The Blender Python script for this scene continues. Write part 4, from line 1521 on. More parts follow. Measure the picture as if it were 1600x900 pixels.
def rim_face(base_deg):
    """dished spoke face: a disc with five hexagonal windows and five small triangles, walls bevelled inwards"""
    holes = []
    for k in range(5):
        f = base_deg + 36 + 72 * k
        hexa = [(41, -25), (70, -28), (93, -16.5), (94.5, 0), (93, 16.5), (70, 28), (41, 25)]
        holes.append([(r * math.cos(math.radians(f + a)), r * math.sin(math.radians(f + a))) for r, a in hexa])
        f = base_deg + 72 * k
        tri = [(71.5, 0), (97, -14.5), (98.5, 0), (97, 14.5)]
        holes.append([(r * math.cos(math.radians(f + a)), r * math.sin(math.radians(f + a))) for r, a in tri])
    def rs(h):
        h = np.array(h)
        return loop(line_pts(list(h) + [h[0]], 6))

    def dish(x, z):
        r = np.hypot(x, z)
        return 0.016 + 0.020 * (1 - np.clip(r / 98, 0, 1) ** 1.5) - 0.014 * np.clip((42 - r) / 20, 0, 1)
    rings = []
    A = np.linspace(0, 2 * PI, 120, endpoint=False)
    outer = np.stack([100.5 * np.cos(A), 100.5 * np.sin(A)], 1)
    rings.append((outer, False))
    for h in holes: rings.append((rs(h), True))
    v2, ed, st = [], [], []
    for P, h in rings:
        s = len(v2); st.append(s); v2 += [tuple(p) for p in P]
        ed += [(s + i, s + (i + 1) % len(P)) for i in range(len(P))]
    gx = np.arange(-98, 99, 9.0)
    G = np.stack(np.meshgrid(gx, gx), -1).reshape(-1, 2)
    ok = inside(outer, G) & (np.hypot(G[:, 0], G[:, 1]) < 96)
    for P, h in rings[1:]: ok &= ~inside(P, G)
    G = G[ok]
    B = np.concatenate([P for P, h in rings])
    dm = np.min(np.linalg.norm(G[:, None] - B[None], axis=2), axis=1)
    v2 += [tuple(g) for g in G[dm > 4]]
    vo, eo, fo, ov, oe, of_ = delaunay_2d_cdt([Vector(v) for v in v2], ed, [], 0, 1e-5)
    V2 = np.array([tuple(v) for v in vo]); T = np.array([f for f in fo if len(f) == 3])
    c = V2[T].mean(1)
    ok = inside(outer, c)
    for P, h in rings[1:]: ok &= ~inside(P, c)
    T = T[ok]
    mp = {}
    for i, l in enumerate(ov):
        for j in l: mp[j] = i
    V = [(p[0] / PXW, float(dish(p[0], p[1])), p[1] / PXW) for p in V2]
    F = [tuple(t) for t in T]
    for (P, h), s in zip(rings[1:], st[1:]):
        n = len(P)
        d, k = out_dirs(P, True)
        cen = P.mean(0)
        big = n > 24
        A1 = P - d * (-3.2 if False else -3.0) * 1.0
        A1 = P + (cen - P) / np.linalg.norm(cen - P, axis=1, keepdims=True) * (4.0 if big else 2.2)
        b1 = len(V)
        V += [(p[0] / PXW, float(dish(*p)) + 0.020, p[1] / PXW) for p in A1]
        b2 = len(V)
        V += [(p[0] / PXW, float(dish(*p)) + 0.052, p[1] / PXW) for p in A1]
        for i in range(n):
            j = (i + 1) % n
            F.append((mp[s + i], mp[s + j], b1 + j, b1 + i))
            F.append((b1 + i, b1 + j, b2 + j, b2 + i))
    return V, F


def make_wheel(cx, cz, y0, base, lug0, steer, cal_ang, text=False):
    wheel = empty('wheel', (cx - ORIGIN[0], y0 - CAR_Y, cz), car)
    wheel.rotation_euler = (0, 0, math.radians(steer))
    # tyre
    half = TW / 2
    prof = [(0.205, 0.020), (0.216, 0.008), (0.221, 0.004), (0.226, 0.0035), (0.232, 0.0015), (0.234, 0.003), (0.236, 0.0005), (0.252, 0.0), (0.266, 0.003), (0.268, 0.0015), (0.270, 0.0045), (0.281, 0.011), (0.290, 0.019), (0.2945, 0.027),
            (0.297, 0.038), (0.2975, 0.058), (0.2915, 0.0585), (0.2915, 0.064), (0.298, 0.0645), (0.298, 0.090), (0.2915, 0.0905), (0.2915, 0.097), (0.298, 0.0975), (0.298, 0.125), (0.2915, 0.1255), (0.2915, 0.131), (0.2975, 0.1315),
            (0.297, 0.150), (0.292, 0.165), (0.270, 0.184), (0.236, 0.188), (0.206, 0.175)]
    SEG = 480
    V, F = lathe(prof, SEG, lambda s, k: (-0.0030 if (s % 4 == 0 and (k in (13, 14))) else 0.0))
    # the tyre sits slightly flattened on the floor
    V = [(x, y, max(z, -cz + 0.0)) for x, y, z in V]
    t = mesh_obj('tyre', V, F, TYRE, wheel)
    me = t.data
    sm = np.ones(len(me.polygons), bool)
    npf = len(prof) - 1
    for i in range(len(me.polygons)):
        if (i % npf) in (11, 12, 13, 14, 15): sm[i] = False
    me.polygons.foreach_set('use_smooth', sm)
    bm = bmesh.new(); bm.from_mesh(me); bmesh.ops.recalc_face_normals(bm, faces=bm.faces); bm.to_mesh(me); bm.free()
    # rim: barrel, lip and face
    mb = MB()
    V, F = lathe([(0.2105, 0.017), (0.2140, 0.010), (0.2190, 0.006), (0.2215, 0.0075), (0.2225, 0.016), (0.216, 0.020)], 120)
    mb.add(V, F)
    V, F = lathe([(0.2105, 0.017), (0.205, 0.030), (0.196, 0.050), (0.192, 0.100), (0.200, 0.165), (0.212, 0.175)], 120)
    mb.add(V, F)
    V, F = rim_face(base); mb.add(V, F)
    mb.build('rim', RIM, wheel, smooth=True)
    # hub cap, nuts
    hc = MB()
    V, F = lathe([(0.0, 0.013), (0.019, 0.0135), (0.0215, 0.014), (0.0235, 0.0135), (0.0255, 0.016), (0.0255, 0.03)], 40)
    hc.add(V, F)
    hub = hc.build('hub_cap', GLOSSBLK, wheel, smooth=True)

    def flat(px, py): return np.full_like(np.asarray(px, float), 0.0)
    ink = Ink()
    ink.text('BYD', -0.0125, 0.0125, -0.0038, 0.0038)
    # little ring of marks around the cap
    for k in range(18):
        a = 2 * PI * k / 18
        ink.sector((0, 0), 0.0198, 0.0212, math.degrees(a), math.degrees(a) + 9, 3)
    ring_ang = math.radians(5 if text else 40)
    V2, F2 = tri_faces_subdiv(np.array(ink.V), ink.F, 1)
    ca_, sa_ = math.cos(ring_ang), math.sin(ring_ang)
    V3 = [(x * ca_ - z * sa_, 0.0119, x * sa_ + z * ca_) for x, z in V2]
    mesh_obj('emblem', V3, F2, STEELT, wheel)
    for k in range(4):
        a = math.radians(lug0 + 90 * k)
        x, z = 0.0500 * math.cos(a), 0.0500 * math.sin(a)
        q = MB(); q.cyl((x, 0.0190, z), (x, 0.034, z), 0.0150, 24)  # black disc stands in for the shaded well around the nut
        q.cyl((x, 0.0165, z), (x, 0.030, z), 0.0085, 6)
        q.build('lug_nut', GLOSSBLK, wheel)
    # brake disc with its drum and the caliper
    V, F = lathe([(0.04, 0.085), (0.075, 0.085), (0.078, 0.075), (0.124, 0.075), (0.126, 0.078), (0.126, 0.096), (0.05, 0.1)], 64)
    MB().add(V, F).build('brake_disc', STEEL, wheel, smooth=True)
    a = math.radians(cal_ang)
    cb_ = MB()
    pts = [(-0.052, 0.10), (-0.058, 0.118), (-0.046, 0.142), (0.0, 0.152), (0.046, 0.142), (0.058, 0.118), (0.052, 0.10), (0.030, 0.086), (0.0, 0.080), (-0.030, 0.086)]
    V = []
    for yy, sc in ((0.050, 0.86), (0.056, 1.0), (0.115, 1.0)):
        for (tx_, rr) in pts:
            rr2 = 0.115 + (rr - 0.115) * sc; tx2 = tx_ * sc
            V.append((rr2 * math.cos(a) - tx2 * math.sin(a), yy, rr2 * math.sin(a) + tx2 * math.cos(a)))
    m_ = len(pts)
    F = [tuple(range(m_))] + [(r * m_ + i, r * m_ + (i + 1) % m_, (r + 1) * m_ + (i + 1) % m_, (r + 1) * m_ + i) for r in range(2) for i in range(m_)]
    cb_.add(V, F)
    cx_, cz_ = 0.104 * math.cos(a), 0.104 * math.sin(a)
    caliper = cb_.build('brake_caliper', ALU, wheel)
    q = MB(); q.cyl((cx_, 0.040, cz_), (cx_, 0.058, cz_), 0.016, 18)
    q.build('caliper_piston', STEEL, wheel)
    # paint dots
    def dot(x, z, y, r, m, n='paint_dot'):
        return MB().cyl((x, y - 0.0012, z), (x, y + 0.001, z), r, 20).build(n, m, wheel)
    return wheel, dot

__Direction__
Reprint the data above from the opening line to the line holding "return loop(line_pts(list(h) +", inclusive, and nothing else.

__Result of this exercise__
The Blender Python script for this scene continues. Write part 4, from line 1521 on. More parts follow. Measure the picture as if it were 1600x900 pixels.
def rim_face(base_deg):
    """dished spoke face: a disc with five hexagonal windows and five small triangles, walls bevelled inwards"""
    holes = []
    for k in range(5):
        f = base_deg + 36 + 72 * k
        hexa = [(41, -25), (70, -28), (93, -16.5), (94.5, 0), (93, 16.5), (70, 28), (41, 25)]
        holes.append([(r * math.cos(math.radians(f + a)), r * math.sin(math.radians(f + a))) for r, a in hexa])
        f = base_deg + 72 * k
        tri = [(71.5, 0), (97, -14.5), (98.5, 0), (97, 14.5)]
        holes.append([(r * math.cos(math.radians(f + a)), r * math.sin(math.radians(f + a))) for r, a in tri])
    def rs(h):
        h = np.array(h)
        return loop(line_pts(list(h) + [h[0]], 6))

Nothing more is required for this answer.